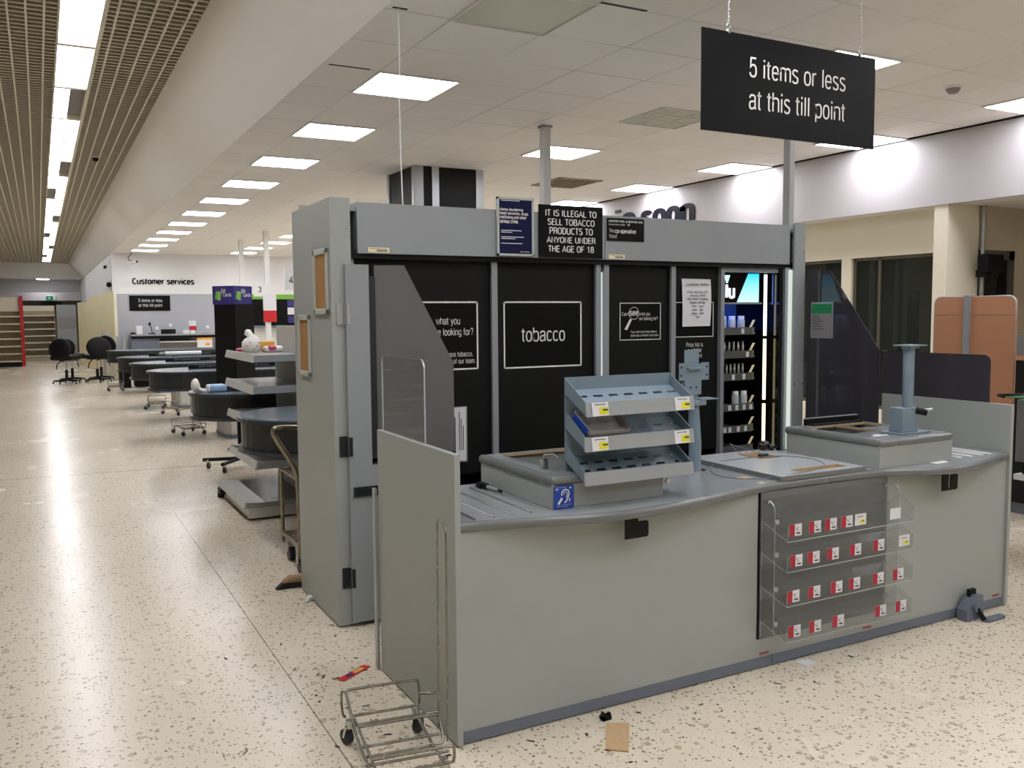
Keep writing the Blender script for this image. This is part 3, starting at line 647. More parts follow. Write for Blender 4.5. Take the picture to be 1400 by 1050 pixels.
# vape cabinet with lit shelves in the gantry's last bay
v = T('vape_cabinet', 'lit vape cabinet with blue header and shelves beside the black doors', 'cabinet', (4.3, 4.8, .62)); V = v
g = MB().box(3.978, 4.008, 4.52, 4.56, .62, 1.95).box(4.008, 4.57, 4.525, 4.56, 1.915, 1.95).box(3.978, 4.57, 4.525, 4.56, .62, .66); v.part('frame', g, 'post')
v.part('back', MB().box(4.01, 4.60, 5.05, 5.06, .66, 1.92), 'black'); v.part('inner_side', MB().box(4.008, 4.012, 4.56, 5.05, .66, 1.92), 'black')
v.part('upper_back', MB().box(4.012, 4.50, 4.95, 4.955, 1.52, 1.71), 'blue_glow_paint')  # blue light from the header is put into the colour here
v.part('end_wall', MB().box(4.50, 4.51, 4.56, 5.05, .66, 1.92), 'black_gloss'); v.part('end_pillar', MB().box(4.488, 4.53, 4.512, 4.56, .62, 1.95), 'black_gloss'); v.part('pillar_edge', MB().box(4.52, 4.569, 4.49, 4.512, .62, 1.95), 'post')
lb = v.part('lightbox', MB().box(4.012, 4.40, 4.60, 4.75, 1.712, 1.915), 'black_gloss')
yb = 4.5985
v.part('lightbox_panel', MB().prism([(4.185, 1.716), (4.285, 1.91), (4.382, 1.91), (4.382, 1.716)], 'y', yb - .001, yb), 'cyan', lb)
g = MB().text('lu', (4.082, yb - .002, 1.74), X, Z, .085, .095, .03); v.part('lettering', g, 'box_white', lb)
v.part('drop_mark', MB().prism([(4.07, 1.897), (4.122, 1.897), (4.102, 1.845), (4.090, 1.845)], 'y', yb - .002, yb), 'cyan_pale', lb)
v.part('header_glow', MB().box(4.03, 4.38, 4.64, 4.74, 1.706, 1.711), 'blue_glow')
v.part('header_lip', MB().box(4.012, 4.40, 4.585, 4.60, 1.703, 1.714), 'alu')
for z0, z1, mm in ((1.485, 1.905, 'led_top'), (1.04, 1.462, 'led_warm'), (.70, 1.01, 'led_warm')):
    v.part('led_tube', MB().cyl((4.445, 4.60, z0), (4.445, 4.60, z1), .011, 12), mm)
v.part('painted_glow_side', MB().box(4.478, 4.548, 4.565, 4.57, 1.70, 1.915), 'blue_glow_paint'); v.part('led_strip', MB().box(4.534, 4.569, 4.474, 4.478, .70, 1.935), 'led_strip')  # blue face paints in the lightbox glow reflected on this side
shz = (1.545, 1.385, 1.232, 1.022, .872, .732)
tickets = ((4.245,), (4.29,), (4.06, 4.165, 4.26), (4.045, 4.135, 4.2, 4.265, 4.325), (4.04, 4.095, 4.14, 4.215, 4.28), ())
for i, z in enumerate(shz):
    sf = v.part('shelf', MB().box(4.012, 4.385, 4.63, 4.95, z - .045, z - .038), 'shelf_top')
    lip = MB(); P_ = [(4.012, 4.612), (4.20, 4.606), (4.34, 4.612), (4.385, 4.64)]
    for a, b in zip(P_, P_[1:]): lip.quad((*a, z - .05), (*b, z - .05), (*b, z), (*a, z))
    lip2 = MB(); lip2.prism([*P_, *[(x_, y_ + .004) for x_, y_ in P_[::-1]]], 'z', z - .05, z); v.part('shelf_lip', lip2, 'vape_lip', sf)
    for tx in tickets[i]: v.part('price_ticket', MB().box(tx - .012, tx + .012, 4.600, 4.604, z - .043, z - .008), 'paper', sf)
    v.part('shelf_wobbler', MB().prism([(4.33, z), (4.352, z), (4.384, z + .05), (4.362, z + .05)], 'y', 4.63, 4.632), 'cream', sf, label='small tilted card beside the lit tube')
def vape(kind, x, z, label, grp):
    y = 4.685
    if kind == 'jar':
        o = T('plastic_jar', label, 'jar', (x, y, z - .038), group=grp)
        o.part('body', MB().lathe((x, y, z - .038), [(.001, 0), (.024, 0), (.026, .004), (.026, .085), (.02, .094)], 14), 'jar'); o.part('lid', MB().lathe((x, y, z - .038), [(.022, .092), (.022, .116), (.001, .116)], 14), 'white')
    else:
        o = T('vape_tube', label, 'vape refill', (x, y, z - .038), group=grp)
        o.part('body', MB().lathe((x, y, z - .038), [(.001, 0), (.0095, 0), (.0095, .07), (.007, .076)], 10), 'silver'); o.part('cap', MB().lathe((x, y, z - .038), [(.007, .075), (.008, .10), (.001, .10)], 10), 'silver')
for i in range(4): vape('jar', 4.055 + i * .083, shz[0], f'{ORD[i]} clear lidded jar from the black door on the top vape shelf', 'jars on the top vape shelf')
for i in range(8): vape('tube', 4.034 + i * .041, shz[1], f'{ORD[i]} slim silver tube from the black door on the second vape shelf', 'tubes on the second vape shelf')
for i in range(9): vape('tube', 4.030 + i * .0365, shz[2], f'{ORD[i]} slim silver tube from the black door on the third vape shelf', 'tubes on the third vape shelf')
for i, x in enumerate((4.045, 4.12, 4.26, 4.335)): vape('jar', x, shz[3], f'{ORD[i]} clear lidded jar from the black door on the fourth vape shelf', 'jars on the fourth vape shelf')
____
• Requirements:
Write out the material above once more, exactly as it reads, with no pictures.

• Correct response:
Keep writing the Blender script for this image. This is part 3, starting at line 647. More parts follow. Write for Blender 4.5. Take the picture to be 1400 by 1050 pixels.
# vape cabinet with lit shelves in the gantry's last bay
v = T('vape_cabinet', 'lit vape cabinet with blue header and shelves beside the black doors', 'cabinet', (4.3, 4.8, .62)); V = v
g = MB().box(3.978, 4.008, 4.52, 4.56, .62, 1.95).box(4.008, 4.57, 4.525, 4.56, 1.915, 1.95).box(3.978, 4.57, 4.525, 4.56, .62, .66); v.part('frame', g, 'post')
v.part('back', MB().box(4.01, 4.60, 5.05, 5.06, .66, 1.92), 'black'); v.part('inner_side', MB().box(4.008, 4.012, 4.56, 5.05, .66, 1.92), 'black')
v.part('upper_back', MB().box(4.012, 4.50, 4.95, 4.955, 1.52, 1.71), 'blue_glow_paint')  # blue light from the header is put into the colour here
v.part('end_wall', MB().box(4.50, 4.51, 4.56, 5.05, .66, 1.92), 'black_gloss'); v.part('end_pillar', MB().box(4.488, 4.53, 4.512, 4.56, .62, 1.95), 'black_gloss'); v.part('pillar_edge', MB().box(4.52, 4.569, 4.49, 4.512, .62, 1.95), 'post')
lb = v.part('lightbox', MB().box(4.012, 4.40, 4.60, 4.75, 1.712, 1.915), 'black_gloss')
yb = 4.5985
v.part('lightbox_panel', MB().prism([(4.185, 1.716), (4.285, 1.91), (4.382, 1.91), (4.382, 1.716)], 'y', yb - .001, yb), 'cyan', lb)
g = MB().text('lu', (4.082, yb - .002, 1.74), X, Z, .085, .095, .03); v.part('lettering', g, 'box_white', lb)
v.part('drop_mark', MB().prism([(4.07, 1.897), (4.122, 1.897), (4.102, 1.845), (4.090, 1.845)], 'y', yb - .002, yb), 'cyan_pale', lb)
v.part('header_glow', MB().box(4.03, 4.38, 4.64, 4.74, 1.706, 1.711), 'blue_glow')
v.part('header_lip', MB().box(4.012, 4.40, 4.585, 4.60, 1.703, 1.714), 'alu')
for z0, z1, mm in ((1.485, 1.905, 'led_top'), (1.04, 1.462, 'led_warm'), (.70, 1.01, 'led_warm')):
    v.part('led_tube', MB().cyl((4.445, 4.60, z0), (4.445, 4.60, z1), .011, 12), mm)
v.part('painted_glow_side', MB().box(4.478, 4.548, 4.565, 4.57, 1.70, 1.915), 'blue_glow_paint'); v.part('led_strip', MB().box(4.534, 4.569, 4.474, 4.478, .70, 1.935), 'led_strip')  # blue face paints in the lightbox glow reflected on this side
shz = (1.545, 1.385, 1.232, 1.022, .872, .732)
tickets = ((4.245,), (4.29,), (4.06, 4.165, 4.26), (4.045, 4.135, 4.2, 4.265, 4.325), (4.04, 4.095, 4.14, 4.215, 4.28), ())
for i, z in enumerate(shz):
    sf = v.part('shelf', MB().box(4.012, 4.385, 4.63, 4.95, z - .045, z - .038), 'shelf_top')
    lip = MB(); P_ = [(4.012, 4.612), (4.20, 4.606), (4.34, 4.612), (4.385, 4.64)]
    for a, b in zip(P_, P_[1:]): lip.quad((*a, z - .05), (*b, z - .05), (*b, z), (*a, z))
    lip2 = MB(); lip2.prism([*P_, *[(x_, y_ + .004) for x_, y_ in P_[::-1]]], 'z', z - .05, z); v.part('shelf_lip', lip2, 'vape_lip', sf)
    for tx in tickets[i]: v.part('price_ticket', MB().box(tx - .012, tx + .012, 4.600, 4.604, z - .043, z - .008), 'paper', sf)
    v.part('shelf_wobbler', MB().prism([(4.33, z), (4.352, z), (4.384, z + .05), (4.362, z + .05)], 'y', 4.63, 4.632), 'cream', sf, label='small tilted card beside the lit tube')
def vape(kind, x, z, label, grp):
    y = 4.685
    if kind == 'jar':
        o = T('plastic_jar', label, 'jar', (x, y, z - .038), group=grp)
        o.part('body', MB().lathe((x, y, z - .038), [(.001, 0), (.024, 0), (.026, .004), (.026, .085), (.02, .094)], 14), 'jar'); o.part('lid', MB().lathe((x, y, z - .038), [(.022, .092), (.022, .116), (.001, .116)], 14), 'white')
    else:
        o = T('vape_tube', label, 'vape refill', (x, y, z - .038), group=grp)
        o.part('body', MB().lathe((x, y, z - .038), [(.001, 0), (.0095, 0), (.0095, .07), (.007, .076)], 10), 'silver'); o.part('cap', MB().lathe((x, y, z - .038), [(.007, .075), (.008, .10), (.001, .10)], 10), 'silver')
for i in range(4): vape('jar', 4.055 + i * .083, shz[0], f'{ORD[i]} clear lidded jar from the black door on the top vape shelf', 'jars on the top vape shelf')
for i in range(8): vape('tube', 4.034 + i * .041, shz[1], f'{ORD[i]} slim silver tube from the black door on the second vape shelf', 'tubes on the second vape shelf')
for i in range(9): vape('tube', 4.030 + i * .0365, shz[2], f'{ORD[i]} slim silver tube from the black door on the third vape shelf', 'tubes on the third vape shelf')
for i, x in enumerate((4.045, 4.12, 4.26, 4.335)): vape('jar', x, shz[3], f'{ORD[i]} clear lidded jar from the black door on the fourth vape shelf', 'jars on the fourth vape shelf')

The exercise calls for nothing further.